HiLo — Make the market work for you — part 1
When the market is volatile and in the mark-down phase, what moves will you make to ‘beat the bear’? Are you just going to HODL and hope? Will you just chase green candles? These strategies leave traders at the mercy of volatility, and the risk-to-reward is skewed against investors.
$HILO is here to present investors and traders with another option. Introducing $HILO’s binary prediction; a simplified, streamlined concept, based on perpetual futures but improved upon to benefit everyone involved.
Perpetual futures are a realm of trading that is difficult for many to comprehend, and even more so to master. Regardless of your understanding of perpetual futures, the volatility and risk cannot be mitigated; with a single wick, your entire position can be liquidated.
A safer, easier way to make money.
$HILO introduces its binary prediction dApp as a safer and easier way for people to profit in the market. With binary options (High or Low) there is always a 50% chance of winning or losing. No more, no less. On top of this, the volatility of the market is made to work for you!
So what is $HILO? How can we explain this in simple terms?
$HILO is simple in concept and practice. It is betting on the directional momentum of a pool. What does this mean?

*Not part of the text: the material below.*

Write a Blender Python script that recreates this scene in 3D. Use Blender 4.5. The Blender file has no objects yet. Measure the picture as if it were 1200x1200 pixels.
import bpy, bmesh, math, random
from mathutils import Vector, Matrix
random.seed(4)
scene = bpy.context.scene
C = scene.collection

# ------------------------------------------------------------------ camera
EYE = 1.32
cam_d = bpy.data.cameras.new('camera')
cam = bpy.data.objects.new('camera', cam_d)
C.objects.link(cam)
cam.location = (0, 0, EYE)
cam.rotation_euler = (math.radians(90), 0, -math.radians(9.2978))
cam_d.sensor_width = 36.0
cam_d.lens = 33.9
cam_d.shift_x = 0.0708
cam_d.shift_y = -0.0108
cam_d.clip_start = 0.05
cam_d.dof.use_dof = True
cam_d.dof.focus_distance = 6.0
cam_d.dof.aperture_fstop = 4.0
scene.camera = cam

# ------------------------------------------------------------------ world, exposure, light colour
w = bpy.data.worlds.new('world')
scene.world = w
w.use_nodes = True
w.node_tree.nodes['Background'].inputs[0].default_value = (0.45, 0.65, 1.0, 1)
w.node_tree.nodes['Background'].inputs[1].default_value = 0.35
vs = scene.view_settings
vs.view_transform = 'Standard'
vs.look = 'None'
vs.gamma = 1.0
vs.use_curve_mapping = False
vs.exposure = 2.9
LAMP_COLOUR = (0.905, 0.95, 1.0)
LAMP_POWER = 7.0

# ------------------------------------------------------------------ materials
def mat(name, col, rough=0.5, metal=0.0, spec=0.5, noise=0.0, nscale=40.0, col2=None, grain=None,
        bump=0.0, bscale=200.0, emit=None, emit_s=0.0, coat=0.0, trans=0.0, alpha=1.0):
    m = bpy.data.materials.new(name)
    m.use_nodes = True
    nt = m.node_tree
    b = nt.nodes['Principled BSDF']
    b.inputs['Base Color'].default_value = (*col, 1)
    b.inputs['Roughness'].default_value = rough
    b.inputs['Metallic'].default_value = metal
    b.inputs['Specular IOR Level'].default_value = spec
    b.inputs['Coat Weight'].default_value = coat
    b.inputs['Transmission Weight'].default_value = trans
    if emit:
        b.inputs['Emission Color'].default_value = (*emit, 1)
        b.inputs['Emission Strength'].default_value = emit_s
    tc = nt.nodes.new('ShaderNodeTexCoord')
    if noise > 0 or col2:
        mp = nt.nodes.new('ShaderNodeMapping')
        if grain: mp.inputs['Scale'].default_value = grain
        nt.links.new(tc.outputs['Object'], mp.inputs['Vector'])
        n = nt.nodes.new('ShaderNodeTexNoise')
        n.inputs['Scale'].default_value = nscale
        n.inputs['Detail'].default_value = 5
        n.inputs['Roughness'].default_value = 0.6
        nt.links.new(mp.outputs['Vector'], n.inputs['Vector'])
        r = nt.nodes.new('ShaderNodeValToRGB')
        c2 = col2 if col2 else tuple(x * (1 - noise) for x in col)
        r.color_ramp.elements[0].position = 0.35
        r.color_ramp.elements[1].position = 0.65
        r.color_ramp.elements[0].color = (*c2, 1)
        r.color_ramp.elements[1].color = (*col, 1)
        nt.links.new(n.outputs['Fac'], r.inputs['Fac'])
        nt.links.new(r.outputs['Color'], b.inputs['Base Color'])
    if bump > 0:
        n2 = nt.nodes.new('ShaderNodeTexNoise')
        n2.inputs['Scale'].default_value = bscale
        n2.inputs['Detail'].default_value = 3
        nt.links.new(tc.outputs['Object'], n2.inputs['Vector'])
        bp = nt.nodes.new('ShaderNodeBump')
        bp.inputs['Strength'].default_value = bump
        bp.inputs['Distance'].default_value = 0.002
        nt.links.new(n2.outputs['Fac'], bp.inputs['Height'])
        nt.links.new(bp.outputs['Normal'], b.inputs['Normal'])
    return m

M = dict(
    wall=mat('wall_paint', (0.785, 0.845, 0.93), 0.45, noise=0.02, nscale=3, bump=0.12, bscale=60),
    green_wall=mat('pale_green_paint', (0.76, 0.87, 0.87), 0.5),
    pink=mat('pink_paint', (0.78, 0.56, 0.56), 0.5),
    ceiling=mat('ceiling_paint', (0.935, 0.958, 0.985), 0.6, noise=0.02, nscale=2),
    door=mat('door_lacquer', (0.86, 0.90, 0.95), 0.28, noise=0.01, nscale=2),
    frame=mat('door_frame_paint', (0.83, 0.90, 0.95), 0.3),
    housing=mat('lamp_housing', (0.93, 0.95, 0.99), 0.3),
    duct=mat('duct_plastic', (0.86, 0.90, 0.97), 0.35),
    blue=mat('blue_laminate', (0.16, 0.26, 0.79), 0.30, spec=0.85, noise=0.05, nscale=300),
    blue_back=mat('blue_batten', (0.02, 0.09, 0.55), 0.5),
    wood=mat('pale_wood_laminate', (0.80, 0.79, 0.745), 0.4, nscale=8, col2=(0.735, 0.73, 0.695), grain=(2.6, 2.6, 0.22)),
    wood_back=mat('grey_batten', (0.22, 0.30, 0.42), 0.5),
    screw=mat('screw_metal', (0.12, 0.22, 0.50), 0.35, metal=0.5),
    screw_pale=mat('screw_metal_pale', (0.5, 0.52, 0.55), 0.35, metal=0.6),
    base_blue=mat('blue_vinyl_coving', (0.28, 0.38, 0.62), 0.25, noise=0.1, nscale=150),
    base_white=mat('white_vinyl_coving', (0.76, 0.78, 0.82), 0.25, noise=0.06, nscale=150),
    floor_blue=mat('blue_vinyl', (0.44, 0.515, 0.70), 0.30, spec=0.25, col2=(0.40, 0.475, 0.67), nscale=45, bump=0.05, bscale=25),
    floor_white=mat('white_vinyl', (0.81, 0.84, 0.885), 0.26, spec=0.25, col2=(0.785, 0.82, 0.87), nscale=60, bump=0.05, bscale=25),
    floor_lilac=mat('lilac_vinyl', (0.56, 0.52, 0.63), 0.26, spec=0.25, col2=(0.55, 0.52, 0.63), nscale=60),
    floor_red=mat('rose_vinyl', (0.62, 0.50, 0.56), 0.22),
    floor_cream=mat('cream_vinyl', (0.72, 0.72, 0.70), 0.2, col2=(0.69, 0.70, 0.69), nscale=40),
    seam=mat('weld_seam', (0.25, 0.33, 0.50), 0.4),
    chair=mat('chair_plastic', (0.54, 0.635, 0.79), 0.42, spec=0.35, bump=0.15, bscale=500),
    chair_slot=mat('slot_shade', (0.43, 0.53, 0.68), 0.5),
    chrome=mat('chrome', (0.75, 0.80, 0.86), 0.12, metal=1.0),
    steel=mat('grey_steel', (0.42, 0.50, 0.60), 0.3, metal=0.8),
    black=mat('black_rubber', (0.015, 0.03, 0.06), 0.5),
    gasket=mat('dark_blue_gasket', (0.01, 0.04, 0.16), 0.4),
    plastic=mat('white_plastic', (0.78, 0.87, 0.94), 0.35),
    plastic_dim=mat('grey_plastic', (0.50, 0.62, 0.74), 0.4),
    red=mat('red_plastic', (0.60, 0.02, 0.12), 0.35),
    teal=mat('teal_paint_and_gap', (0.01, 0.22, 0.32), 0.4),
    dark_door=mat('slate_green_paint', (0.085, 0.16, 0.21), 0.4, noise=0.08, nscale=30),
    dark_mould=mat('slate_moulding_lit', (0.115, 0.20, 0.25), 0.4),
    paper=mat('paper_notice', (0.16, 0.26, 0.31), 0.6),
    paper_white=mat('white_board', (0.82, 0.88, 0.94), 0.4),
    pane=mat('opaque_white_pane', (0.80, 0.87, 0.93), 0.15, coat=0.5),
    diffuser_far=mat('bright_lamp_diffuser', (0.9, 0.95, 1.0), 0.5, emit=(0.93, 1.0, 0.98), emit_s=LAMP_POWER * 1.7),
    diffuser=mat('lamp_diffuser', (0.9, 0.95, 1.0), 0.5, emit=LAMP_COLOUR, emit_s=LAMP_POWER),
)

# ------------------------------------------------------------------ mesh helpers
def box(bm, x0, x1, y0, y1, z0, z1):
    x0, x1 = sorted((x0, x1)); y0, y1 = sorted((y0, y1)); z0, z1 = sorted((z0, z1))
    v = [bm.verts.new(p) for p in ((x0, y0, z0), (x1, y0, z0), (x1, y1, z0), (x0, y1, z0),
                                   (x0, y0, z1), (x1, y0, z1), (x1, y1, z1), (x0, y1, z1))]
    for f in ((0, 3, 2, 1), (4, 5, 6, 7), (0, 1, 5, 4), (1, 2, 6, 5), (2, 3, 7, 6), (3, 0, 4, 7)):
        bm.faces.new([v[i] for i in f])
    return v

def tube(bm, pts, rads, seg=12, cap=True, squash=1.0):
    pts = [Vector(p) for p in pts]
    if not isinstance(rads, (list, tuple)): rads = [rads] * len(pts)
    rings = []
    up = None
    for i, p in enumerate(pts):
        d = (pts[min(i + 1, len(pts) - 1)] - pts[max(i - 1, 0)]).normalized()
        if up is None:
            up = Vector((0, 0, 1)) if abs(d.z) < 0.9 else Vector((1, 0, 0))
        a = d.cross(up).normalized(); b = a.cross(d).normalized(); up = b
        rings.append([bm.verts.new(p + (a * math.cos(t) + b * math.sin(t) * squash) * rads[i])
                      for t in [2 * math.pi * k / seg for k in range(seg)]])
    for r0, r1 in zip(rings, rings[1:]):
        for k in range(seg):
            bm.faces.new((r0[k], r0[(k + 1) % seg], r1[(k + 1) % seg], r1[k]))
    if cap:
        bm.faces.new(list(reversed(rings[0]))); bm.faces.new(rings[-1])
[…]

For example; an ETH pool might open at $1200. In the first period, traders can place their ‘bets’ using $HILO — there are only two options, High, or Low. After the bets have been placed and the first stage closes, bets are locked in — the pool then goes into its monitoring phase. At the end of this phase, if the price of ETH is higher than when bets were placed, everyone who bet ‘High’ wins! (And any ‘Low’ bets lose). That’s it!
In the rare event that a tokens pool closes at the same price that it opens (+-0%) it’s considered a draw and the $HILO that has been bet by both sides is burned.